O mesmo cenário justifica a escolha de uma equipe mais ortodoxa para impor o ajuste fiscal no país. "O governo não terá dinheiro no ano que vem, pelo contrário, terá que cortar gastos. Os investimentos que o país necessita terão de vir da iniciativa privada. Se não fizermos o dever de casa, eles não terão a confiança necessária para ajudar na retomada do nosso crescimento", ponderou um aliado da presidente. 

Na tarde de ontem, o líder do PT no Senado, Humberto Costa (PE), saiu em defesa dos novos integrantes da equipe econômica para acabar com a "fritura" dos novos ministros antes mesmo de eles assumirem o cargo. "Estão tentando disseminar um ambiente de mal-estar entre eles e o PT. A presidente Dilma é responsável, ela tem compromisso com a estabilidade econômica no Brasil. Que não morram de véspera os pessimistas, porque o Levy nem chegou à Fazenda, e será guardião do modelo de desenvolvimento que mostrou que dá certo e que é exitoso." 

"Seja quem for o indicado, haverá os que elogiam e os que criticam. As redes sociais são assim, né?"
Michel Temer (PMDB-SP), vice-presidente da República 

"Só espero que, caso isso se confirme, ela venha comprometida com o projeto social do nosso governo e não apenas com os ruralistas e os empresários do campo" 
Padre João, deputado (PT-MG), sobre a indicação de Kátia Abreu

 

 

FHC critica economia

 

O ex-presidente Fernando Henrique Cardoso (PSDB) criticou a presidente Dilma Rousseff por minimizar a crise econômica. "O mais preocupante pra mim, como brasileiro, não como partido, é que podemos estar perdendo uma oportunidade, porque o setor energético está mal no momento em que o mundo dá um salto nessa matéria. O setor manufatureiro está sem competitividade. O setor de produção de commodities está ameaçado pela retração dos mercados.

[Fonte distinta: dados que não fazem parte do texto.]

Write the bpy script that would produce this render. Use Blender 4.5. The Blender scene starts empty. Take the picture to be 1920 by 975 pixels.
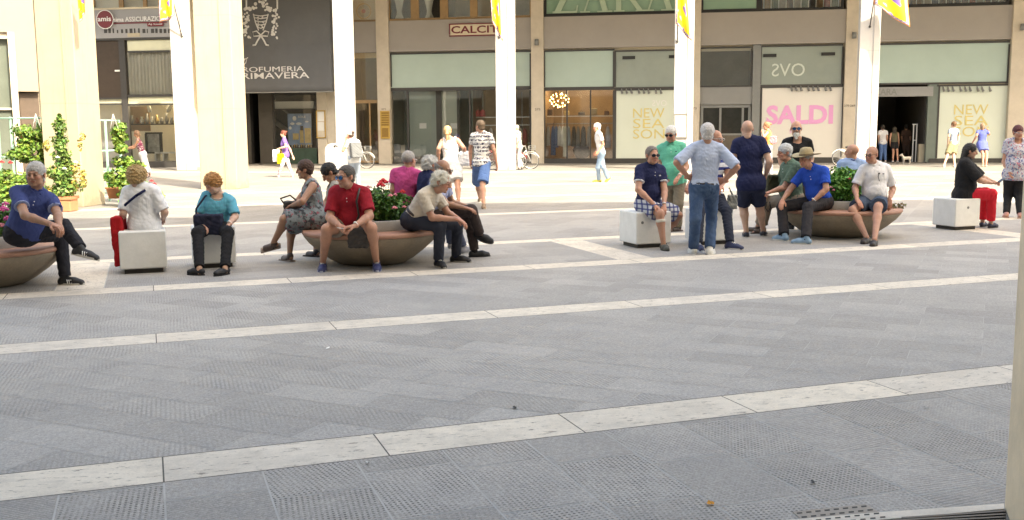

O momento é muito difícil para o Brasil", afirmou, ao participar de um seminário na Universidade de São Paulo (USP), ontem. 

Questionado sobre a reforma ministerial, se o processo tem sido "atabalhoado", FHC respondeu que "parece que corresponde". "Foi inesperado, pelo menos", completou. O ex-presidente contestou a afirmação de que Joaquim Levy, cotado para ser o novo ministro da Fazenda, seja de direita. "Em certos momentos, tem que se tomar certas medidas para evitar que o país perca o rumo", disse. A negação das dificuldades econômicas, para FHC, é grave. "A presidente e o ministro (da Fazenda) Mantega, então, nem se fale, dizem que está tudo bem, que a crise é internacional. Não é internacional. A crise é nossa também."